EXERCISE TASK
Your task is to copy a single run of lines that starts at the line with "mx.inputs[0].default_value = clump" and stops at the line with "ms = N(t, 'ShaderNodeMixShader');", keeping both ends. Copy nothing else.

= = = =

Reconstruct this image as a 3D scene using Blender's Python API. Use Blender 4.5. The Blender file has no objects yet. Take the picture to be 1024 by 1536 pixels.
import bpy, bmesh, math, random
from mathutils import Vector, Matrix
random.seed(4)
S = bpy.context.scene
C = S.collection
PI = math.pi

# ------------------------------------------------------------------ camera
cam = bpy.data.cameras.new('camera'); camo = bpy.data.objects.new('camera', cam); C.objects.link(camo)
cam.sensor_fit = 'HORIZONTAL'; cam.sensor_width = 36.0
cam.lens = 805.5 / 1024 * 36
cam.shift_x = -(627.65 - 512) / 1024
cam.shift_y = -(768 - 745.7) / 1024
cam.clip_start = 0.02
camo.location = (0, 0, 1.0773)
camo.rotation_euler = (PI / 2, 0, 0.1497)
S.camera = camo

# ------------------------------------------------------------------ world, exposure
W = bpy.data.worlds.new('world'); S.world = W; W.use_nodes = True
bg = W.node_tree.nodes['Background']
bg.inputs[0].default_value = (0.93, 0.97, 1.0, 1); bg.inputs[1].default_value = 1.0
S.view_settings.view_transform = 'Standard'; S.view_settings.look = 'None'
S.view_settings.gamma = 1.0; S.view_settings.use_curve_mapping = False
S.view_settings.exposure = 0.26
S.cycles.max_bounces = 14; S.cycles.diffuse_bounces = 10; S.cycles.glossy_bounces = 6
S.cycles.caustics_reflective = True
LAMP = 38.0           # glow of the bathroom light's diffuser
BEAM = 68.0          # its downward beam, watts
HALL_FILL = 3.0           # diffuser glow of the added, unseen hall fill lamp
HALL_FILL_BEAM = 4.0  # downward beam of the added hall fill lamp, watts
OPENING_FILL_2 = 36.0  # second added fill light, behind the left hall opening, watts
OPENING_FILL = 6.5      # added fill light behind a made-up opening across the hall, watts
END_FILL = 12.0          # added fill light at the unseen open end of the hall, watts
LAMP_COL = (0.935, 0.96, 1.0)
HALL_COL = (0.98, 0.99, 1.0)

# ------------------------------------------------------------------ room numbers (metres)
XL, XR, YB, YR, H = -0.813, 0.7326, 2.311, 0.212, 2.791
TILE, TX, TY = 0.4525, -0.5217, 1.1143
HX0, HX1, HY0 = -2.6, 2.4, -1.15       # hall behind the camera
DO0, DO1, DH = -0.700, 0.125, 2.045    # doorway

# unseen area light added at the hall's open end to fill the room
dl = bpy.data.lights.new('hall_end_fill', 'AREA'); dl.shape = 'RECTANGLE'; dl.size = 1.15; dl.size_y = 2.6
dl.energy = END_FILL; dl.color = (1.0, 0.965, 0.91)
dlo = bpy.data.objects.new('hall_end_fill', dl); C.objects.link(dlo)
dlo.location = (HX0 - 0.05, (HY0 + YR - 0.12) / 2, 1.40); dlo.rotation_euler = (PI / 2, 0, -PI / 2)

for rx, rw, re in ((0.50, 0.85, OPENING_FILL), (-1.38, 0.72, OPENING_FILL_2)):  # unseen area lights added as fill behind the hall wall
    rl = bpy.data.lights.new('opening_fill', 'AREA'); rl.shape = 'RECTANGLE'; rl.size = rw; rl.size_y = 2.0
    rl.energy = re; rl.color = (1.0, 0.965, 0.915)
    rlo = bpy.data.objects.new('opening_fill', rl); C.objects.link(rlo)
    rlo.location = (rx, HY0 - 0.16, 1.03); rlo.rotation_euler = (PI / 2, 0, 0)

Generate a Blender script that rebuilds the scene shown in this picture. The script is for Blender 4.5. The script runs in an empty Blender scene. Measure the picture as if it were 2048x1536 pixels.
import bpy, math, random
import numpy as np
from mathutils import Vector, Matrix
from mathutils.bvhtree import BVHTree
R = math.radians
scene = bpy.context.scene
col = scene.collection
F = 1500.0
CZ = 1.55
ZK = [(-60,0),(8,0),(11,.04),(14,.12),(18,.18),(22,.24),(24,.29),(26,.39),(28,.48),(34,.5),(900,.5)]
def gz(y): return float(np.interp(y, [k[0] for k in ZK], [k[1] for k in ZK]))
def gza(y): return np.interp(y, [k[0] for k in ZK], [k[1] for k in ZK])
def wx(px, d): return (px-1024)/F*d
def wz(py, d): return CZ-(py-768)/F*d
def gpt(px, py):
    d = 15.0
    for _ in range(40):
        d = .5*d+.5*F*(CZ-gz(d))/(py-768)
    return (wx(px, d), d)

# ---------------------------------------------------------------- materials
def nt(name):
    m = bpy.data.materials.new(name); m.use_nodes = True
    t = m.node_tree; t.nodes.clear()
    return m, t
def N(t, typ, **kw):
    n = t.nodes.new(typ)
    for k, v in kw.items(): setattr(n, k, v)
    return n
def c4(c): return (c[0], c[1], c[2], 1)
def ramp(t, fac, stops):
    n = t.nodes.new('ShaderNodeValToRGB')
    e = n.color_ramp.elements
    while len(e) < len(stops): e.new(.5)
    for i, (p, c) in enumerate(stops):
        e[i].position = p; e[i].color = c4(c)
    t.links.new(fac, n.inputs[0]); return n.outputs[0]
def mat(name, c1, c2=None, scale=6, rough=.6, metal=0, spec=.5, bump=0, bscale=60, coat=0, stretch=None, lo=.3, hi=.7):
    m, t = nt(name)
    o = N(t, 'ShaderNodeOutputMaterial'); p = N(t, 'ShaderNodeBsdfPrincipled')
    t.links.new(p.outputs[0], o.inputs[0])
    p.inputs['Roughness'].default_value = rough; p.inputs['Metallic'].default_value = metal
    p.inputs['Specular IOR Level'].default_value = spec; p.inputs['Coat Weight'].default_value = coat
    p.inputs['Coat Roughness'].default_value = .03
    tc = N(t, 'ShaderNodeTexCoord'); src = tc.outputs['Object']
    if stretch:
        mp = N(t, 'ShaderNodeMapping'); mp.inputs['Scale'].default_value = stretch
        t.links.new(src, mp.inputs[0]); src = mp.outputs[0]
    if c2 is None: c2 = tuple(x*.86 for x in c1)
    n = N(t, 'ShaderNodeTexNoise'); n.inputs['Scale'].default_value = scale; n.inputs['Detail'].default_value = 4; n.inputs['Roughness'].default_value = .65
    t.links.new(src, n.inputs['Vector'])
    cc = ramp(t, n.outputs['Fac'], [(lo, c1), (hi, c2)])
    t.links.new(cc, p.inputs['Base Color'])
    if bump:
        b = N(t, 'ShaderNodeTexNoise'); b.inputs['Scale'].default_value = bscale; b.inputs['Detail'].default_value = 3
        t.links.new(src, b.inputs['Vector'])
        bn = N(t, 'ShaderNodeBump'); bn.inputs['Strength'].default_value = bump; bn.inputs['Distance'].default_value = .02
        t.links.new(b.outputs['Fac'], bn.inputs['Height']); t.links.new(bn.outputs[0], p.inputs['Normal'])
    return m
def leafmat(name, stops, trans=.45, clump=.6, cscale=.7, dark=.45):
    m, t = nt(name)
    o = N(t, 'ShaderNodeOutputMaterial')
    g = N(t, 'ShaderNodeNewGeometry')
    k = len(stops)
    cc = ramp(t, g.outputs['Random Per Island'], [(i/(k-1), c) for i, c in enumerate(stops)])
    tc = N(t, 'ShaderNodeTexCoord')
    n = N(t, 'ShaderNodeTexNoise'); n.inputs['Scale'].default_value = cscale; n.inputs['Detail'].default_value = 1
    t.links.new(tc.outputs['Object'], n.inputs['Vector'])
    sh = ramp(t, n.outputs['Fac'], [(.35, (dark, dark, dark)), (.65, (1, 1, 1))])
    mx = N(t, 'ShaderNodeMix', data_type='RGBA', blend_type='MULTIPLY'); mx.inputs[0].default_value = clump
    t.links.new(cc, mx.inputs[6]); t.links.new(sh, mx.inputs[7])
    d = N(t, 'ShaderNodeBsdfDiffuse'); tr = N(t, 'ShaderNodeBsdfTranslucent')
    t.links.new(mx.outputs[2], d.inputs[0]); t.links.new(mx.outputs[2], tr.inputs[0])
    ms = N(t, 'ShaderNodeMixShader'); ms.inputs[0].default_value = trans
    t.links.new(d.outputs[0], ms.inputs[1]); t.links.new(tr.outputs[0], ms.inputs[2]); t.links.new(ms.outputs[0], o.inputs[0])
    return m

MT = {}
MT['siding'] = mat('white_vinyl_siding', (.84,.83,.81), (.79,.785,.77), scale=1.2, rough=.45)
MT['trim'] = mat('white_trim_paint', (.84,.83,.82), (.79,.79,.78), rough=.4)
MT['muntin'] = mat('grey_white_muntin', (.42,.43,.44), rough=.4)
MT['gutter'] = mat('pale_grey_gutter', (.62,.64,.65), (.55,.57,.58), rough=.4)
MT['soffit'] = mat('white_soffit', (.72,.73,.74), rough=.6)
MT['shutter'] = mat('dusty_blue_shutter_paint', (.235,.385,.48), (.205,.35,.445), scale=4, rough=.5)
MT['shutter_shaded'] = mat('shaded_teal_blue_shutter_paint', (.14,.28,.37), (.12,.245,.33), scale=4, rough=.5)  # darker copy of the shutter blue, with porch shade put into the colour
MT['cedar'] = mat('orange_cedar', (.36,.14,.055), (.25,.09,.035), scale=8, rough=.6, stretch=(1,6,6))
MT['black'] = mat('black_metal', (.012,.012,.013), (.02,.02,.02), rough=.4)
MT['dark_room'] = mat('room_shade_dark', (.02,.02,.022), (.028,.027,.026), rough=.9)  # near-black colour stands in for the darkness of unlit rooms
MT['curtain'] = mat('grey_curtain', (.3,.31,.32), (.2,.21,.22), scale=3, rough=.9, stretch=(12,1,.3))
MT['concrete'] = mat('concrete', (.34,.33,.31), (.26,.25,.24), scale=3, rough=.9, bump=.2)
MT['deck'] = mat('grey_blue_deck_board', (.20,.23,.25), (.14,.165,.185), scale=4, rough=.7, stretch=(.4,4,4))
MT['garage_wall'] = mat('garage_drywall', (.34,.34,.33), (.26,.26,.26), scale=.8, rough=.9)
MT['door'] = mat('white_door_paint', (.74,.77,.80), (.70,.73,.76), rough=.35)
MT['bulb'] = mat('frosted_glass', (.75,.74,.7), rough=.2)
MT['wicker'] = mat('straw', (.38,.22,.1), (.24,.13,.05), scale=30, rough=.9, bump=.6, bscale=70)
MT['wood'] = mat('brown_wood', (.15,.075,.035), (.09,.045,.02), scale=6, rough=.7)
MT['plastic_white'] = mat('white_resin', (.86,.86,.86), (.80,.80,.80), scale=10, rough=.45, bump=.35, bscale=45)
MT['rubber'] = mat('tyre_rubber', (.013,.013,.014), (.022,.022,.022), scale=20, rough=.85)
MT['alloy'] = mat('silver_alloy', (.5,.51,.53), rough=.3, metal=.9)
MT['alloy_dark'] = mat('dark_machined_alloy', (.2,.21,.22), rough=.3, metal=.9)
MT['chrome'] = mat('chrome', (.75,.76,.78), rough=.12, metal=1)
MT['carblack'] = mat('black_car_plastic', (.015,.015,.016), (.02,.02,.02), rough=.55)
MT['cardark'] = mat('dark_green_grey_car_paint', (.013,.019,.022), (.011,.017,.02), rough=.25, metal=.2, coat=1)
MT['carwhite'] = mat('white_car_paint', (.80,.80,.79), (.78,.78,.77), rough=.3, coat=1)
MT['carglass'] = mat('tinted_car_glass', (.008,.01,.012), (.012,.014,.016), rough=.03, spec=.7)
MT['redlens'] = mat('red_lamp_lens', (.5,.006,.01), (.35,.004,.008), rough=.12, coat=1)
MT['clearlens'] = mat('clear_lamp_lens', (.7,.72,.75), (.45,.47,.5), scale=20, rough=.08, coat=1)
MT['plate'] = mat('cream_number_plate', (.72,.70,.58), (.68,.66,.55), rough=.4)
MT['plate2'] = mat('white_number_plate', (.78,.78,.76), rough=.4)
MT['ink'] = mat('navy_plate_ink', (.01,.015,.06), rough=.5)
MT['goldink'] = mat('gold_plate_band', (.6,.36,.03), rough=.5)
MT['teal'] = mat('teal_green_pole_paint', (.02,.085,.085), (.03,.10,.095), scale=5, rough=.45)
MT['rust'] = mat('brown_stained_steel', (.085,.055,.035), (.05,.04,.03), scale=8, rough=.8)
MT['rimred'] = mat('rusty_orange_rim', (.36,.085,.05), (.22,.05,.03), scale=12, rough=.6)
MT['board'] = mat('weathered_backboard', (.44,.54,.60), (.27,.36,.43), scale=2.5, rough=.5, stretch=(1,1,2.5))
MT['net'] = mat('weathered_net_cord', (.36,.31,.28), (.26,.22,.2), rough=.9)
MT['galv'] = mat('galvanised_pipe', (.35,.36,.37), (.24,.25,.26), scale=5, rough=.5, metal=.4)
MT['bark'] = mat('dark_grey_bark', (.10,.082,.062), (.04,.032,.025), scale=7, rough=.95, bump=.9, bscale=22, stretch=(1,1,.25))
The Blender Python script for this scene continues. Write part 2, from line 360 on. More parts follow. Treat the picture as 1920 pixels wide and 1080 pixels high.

= = = =

THE SOLUTION
    mx = N(t, 'ShaderNodeMix', data_type='RGBA', blend_type='MULTIPLY'); mx.inputs[0].default_value = clump
    t.links.new(cc, mx.inputs[6]); t.links.new(sh, mx.inputs[7])
    d = N(t, 'ShaderNodeBsdfDiffuse'); tr = N(t, 'ShaderNodeBsdfTranslucent')
    t.links.new(mx.outputs[2], d.inputs[0]); t.links.new(mx.outputs[2], tr.inputs[0])
    ms = N(t, 'ShaderNodeMixShader'); ms.inputs[0].default_value = trans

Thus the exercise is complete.